Wenn ich heute auf einem Geburtstag meiner Altersgenossen
Reden höre, so beschäftigen diese sich
hauptsächlich mit den Stationen des Lebensweges, die der Jubilar erlebt hat.
Auffällig ist, dass es immer um den äusseren Weg geht, um die Geschichte des Lebens. Auch sind die
Erinnerungen genau so unterschiedlich, wie diejenigen Personen , die ihre
Erinnerungen schildern. Der Jubilar
spricht über sein Leben, vielleicht auch seine Ehefrau, Kinder und Freunde –
und jeder erzählt eine andere Geschichte. Der Blick in die Vergangenheit
scheint bei jedem Sprecher andere Erinnerungen hervorzurufen. Welche der verschiedenen
Geschichten kommt nun der Wahrheit am nächsten? Erinnerungen sind in unserem Gehirn
abgespeicherte Gedanken, sie sind also ein Ausfluss unserer Gedankenwelt. So verschieden die Menschen und deren
Gedankenwelten sind, so unterschiedlich sind die Erinnerungen an das gleiche
Erlebnis. Keiner sieht das Gleiche, und keiner erlebt den gleichen Moment
gleich. Eine objektive Wahrheit ist aus diesen gespeicherten Gedanken nicht zu
ermitteln, allenfalls eine angenäherte Wahrheit. Das Wort erleben
weist schon darauf hin, dass wir das Leben nicht in einer Schau in die
Vergangenheit erfassen können, sondern nur in der Gegenwart, in diesem Moment,
und jeder nur in der Beziehung, wie er diesen Moment erlebt. Erinnerungen sind nur Gedankenkonstrukte, sie
können das Erleben nicht konservieren,
sie sind nur noch der Schatten von dem was einmal die Gegenwart war.
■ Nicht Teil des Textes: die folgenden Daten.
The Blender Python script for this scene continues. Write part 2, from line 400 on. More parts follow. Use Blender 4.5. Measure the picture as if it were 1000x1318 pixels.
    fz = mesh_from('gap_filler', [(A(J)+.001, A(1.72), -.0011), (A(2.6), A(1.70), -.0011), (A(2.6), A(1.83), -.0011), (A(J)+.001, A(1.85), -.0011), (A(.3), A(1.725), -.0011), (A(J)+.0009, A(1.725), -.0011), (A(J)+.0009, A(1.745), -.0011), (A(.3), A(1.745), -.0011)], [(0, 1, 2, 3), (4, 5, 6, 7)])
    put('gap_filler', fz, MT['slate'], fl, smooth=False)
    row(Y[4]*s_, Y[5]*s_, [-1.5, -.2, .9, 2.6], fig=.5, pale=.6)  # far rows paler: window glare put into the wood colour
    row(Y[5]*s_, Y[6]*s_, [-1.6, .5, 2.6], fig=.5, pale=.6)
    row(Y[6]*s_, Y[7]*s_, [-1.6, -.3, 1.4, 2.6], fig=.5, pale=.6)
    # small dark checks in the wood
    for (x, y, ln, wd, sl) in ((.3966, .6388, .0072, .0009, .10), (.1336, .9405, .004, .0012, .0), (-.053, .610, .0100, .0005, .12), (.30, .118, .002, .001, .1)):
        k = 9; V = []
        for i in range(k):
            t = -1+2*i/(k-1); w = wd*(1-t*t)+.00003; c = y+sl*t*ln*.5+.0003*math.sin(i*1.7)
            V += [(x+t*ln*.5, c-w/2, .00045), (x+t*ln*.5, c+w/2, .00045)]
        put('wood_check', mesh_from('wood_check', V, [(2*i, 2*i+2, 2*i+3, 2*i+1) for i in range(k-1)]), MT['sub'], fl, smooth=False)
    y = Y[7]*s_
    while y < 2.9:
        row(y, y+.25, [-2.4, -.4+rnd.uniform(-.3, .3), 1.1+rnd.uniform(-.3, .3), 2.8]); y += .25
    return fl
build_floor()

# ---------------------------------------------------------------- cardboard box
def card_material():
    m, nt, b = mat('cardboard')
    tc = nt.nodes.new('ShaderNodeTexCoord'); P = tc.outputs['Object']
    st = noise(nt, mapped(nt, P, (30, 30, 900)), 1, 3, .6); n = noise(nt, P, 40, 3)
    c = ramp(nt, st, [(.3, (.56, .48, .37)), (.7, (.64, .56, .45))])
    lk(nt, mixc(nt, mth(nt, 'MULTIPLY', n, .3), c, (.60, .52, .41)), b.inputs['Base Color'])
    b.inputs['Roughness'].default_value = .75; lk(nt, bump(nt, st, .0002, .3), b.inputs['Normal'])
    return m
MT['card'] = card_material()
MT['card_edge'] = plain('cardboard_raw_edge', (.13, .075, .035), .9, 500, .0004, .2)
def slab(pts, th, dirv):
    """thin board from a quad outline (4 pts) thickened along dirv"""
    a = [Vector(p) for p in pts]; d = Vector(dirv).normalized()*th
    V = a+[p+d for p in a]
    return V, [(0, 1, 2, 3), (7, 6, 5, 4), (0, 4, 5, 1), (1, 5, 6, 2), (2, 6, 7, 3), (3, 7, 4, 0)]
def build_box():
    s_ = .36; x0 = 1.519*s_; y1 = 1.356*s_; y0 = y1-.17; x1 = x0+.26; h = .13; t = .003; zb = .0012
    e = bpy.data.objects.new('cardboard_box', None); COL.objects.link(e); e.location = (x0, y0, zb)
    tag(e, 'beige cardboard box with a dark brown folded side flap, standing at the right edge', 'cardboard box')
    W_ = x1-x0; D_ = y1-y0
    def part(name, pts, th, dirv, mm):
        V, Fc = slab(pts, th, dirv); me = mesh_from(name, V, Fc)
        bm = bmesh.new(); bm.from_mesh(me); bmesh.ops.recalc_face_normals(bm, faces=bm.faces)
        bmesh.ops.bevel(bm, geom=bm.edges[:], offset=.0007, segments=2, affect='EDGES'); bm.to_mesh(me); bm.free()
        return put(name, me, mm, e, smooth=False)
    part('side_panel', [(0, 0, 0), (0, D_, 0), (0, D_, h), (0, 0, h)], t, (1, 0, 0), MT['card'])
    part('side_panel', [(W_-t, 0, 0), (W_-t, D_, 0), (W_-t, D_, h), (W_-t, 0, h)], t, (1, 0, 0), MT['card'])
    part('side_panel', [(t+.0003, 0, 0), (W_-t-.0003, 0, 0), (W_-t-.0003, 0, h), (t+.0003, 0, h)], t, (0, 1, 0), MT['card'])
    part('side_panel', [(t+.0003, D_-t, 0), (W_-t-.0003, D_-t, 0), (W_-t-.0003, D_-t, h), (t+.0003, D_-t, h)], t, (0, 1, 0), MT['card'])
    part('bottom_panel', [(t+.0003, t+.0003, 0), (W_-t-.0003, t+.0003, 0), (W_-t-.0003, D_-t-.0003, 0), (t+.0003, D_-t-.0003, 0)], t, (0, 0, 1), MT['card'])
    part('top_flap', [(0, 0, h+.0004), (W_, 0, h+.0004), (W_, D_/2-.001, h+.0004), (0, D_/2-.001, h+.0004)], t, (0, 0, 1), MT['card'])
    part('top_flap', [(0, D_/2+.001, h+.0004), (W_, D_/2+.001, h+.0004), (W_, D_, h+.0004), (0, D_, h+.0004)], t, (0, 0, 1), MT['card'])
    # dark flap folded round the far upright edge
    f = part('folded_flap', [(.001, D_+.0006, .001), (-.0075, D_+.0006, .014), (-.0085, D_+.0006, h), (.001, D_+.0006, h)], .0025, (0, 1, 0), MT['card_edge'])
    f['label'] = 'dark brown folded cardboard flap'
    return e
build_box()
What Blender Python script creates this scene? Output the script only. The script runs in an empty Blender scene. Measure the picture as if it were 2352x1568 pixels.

Wenn
wir uns schon bei einem einzelnen Menschenschicksal schwer tun, eine objektive
Erinnerung festzuhalten, dann erst recht
bei der Geschichtsschreibung , wo
ganze Völker und hunderte von Wissenschaftlern
ihre jeweilige Sichtsweise schildern und keine dieser Schilderungen einen
Anspruch auf Objektivität erheben kann.